Ich glaube, das wird klar: Die Unsicherheit in Sachen LSR ist auch bei mir sehr groß. Bisher hatte ich in Sachen Abmahnungen Glück und ich denke auch nicht, dass eines der größeren deutschen Verlagshäuser sich eines so kleinen Blogs wie dem meinen annehmen wird und mich auf einmal in Grund und Boden abmahnt. Aber man soll ja auch nicht den Teufel an die Wand malen.
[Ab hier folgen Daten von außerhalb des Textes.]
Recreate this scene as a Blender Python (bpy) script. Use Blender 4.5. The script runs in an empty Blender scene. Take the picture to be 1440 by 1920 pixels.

Links und Zitate aus Publikationen der LSR-Befürworter zu vermeiden, dürfte schwierig sein, denn die Liste der Unterstützer ist sehr lang. Auf Basis dieser Blacklist hat der SPD-nahe Verein D64 einen URL-Shortener entwickelt, der Links zu LSR-Unterstützern zunächst auf eine eigene Info-Landingpage umleitet, auf denen ein paar Sätze zum Thema stehen. Etwas ähnliches gibt es für selbstgehostete WordPress-Blogs auch als Plugin – so wäre zumindest meine Frage nach alten Links beantwortet. Allerdings bin ich mir nicht sicher, ob das wirklich der Weisheit letzter Schluss ist und ob ich mich von deren „Urteil“ gewissermaßen abhängig machen möchte. Im Zweifel hilft also nur die eigene Recherche, die transparent recherchierte Whitelist von Opalkatze und möglicherweise dieses Bookmarklet für den Firefox, das aber auch nur einen Abgleich der Domain mit der selben Black- und Whitelist durchführt, die auch das D64-Plugin benutzt.

Welche Konsequenzen ich für Jörn Schaars feine Seite aus dem Leistungsschutzrecht für Presseverlage ziehen werde, weiß ich noch nicht. Sicher ist: Bis das Gesetz rechtskräftig wird, muss ich irgendeine Form von Konsequenz ziehen und es wird nicht die sein, dass ich mein Blog dicht mache. Das wäre Quatsch, denn dann hätten die Verlagsheinis gewonnen.